(DIRECTIVE) Write out all the lines again, precisely as they stand, but without the images.
══════
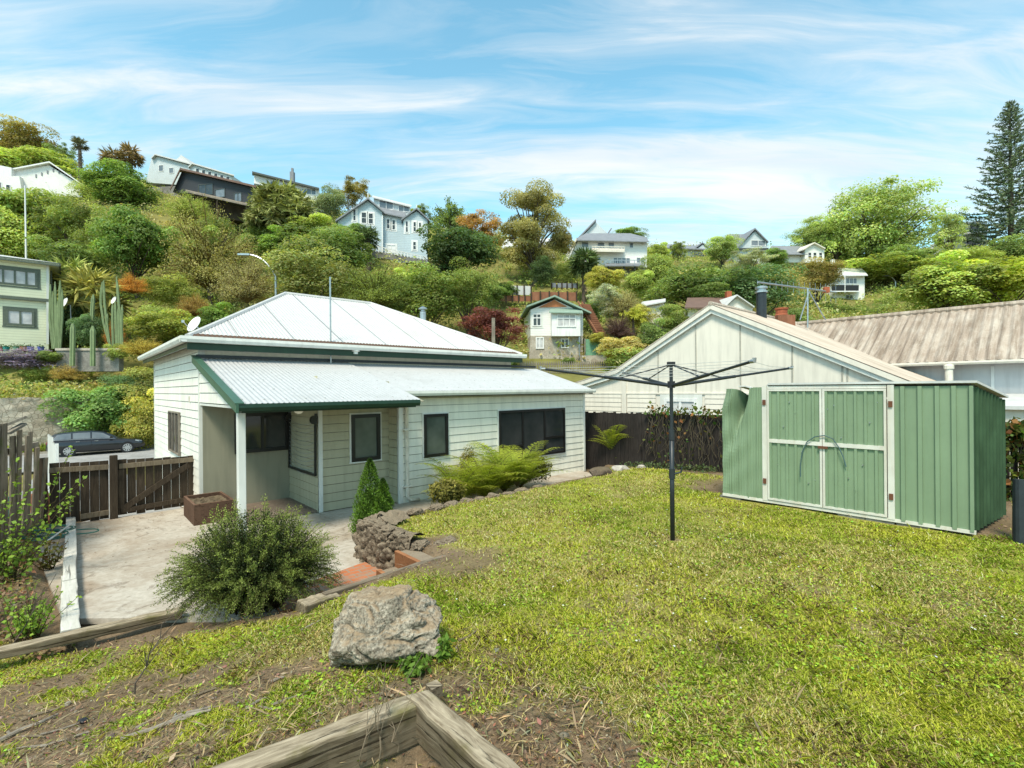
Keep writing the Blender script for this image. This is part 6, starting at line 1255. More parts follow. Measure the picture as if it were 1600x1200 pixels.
# white house with dark balcony at right
h = FH('white_balcony_house', 'narrow white two storey house with a black balcony front at right of centre', (1303,80),(1351,80.5)); h.wall([(1303,496),(1303,430),(1351,430),(1351,496)], 6, 'sidewhitefar'); h.roofs([[(1301,432,-.8),(1356,431,-.8),(1346,420,4),(1310,420,4)],[(1356,431,-.8),(1354,427,7),(1346,420,4)]], 'roofpale', .15); h.win(1321,434,1339,444,3,1,'white','skyglass'); h.win(1307,436,1314,442,1,1,'white','skyglass'); h.win(1320,460,1333,468,2,1,'white','darkglass',.12,'white')
h.box(1300,445,1342,455,-1.3,-1.2,'blackframe','balcony_front'); h.slab([(1298,456,-1.4),(1343,456,-1.4),(1343,454,0),(1298,454,0)], 'white', .15, 'balcony_floor'); p = h.P(1301,424,3); g = MB(); g.box(p,(1.0,.7,2.2)); ch = part('chimney', g, M['redwood'], h.t); g = MB(); g.box(p+Vector((0,0,1.5)),(.5,.5,.9)); part('chimney_pot', g, M['white'], ch); h.bar(1320,430,1320,458,'white',.12,-1.25,'post')
rt = FH('terraced_fence', 'black mesh fences on grey terraces right of the narrow white house', (1352,82),(1398,84),'fence'); rt.wall([(1352,498),(1352,462),(1384,462),(1396,482),(1396,498)], 2, 'blockwall', .3, 'terrace'); rt.box(1352,459,1382,465,-.1,0,'darkmetal','mesh'); rt.box(1352,474,1396,481,-.4,-.3,'darkmetal','mesh')
for px in (1361,1380): rt.bar(px,460,px,481,'white',.12,-.45,'post')
h = FH('modern_house', 'white flat roofed modern house behind the tall pine at right', (1500,96),(1546,97)); h.wall([(1502,400),(1502,368),(1542,366),(1542,400)], 6, 'sidewhitefar'); h.wall([(1512,366),(1512,346),(1543,346),(1543,366)], 6, 'sidepale', 1, 'upper_wall'); h.win(1516,349,1538,359,2,1,'darktrim','darkglass',o=1); h.slab([(1500,366,-1.2),(1546,364,-1.2),(1546,362,6),(1500,364,6)], 'white', .25); h.win(1509,373,1534,388,3,1,'white','darkglass')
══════
(FINAL RESULT)
Keep writing the Blender script for this image. This is part 6, starting at line 1255. More parts follow. Measure the picture as if it were 1600x1200 pixels.
# white house with dark balcony at right
h = FH('white_balcony_house', 'narrow white two storey house with a black balcony front at right of centre', (1303,80),(1351,80.5)); h.wall([(1303,496),(1303,430),(1351,430),(1351,496)], 6, 'sidewhitefar'); h.roofs([[(1301,432,-.8),(1356,431,-.8),(1346,420,4),(1310,420,4)],[(1356,431,-.8),(1354,427,7),(1346,420,4)]], 'roofpale', .15); h.win(1321,434,1339,444,3,1,'white','skyglass'); h.win(1307,436,1314,442,1,1,'white','skyglass'); h.win(1320,460,1333,468,2,1,'white','darkglass',.12,'white')
h.box(1300,445,1342,455,-1.3,-1.2,'blackframe','balcony_front'); h.slab([(1298,456,-1.4),(1343,456,-1.4),(1343,454,0),(1298,454,0)], 'white', .15, 'balcony_floor'); p = h.P(1301,424,3); g = MB(); g.box(p,(1.0,.7,2.2)); ch = part('chimney', g, M['redwood'], h.t); g = MB(); g.box(p+Vector((0,0,1.5)),(.5,.5,.9)); part('chimney_pot', g, M['white'], ch); h.bar(1320,430,1320,458,'white',.12,-1.25,'post')
rt = FH('terraced_fence', 'black mesh fences on grey terraces right of the narrow white house', (1352,82),(1398,84),'fence'); rt.wall([(1352,498),(1352,462),(1384,462),(1396,482),(1396,498)], 2, 'blockwall', .3, 'terrace'); rt.box(1352,459,1382,465,-.1,0,'darkmetal','mesh'); rt.box(1352,474,1396,481,-.4,-.3,'darkmetal','mesh')
for px in (1361,1380): rt.bar(px,460,px,481,'white',.12,-.45,'post')
h = FH('modern_house', 'white flat roofed modern house behind the tall pine at right', (1500,96),(1546,97)); h.wall([(1502,400),(1502,368),(1542,366),(1542,400)], 6, 'sidewhitefar'); h.wall([(1512,366),(1512,346),(1543,346),(1543,366)], 6, 'sidepale', 1, 'upper_wall'); h.win(1516,349,1538,359,2,1,'darktrim','darkglass',o=1); h.slab([(1500,366,-1.2),(1546,364,-1.2),(1546,362,6),(1500,364,6)], 'white', .25); h.win(1509,373,1534,388,3,1,'white','darkglass')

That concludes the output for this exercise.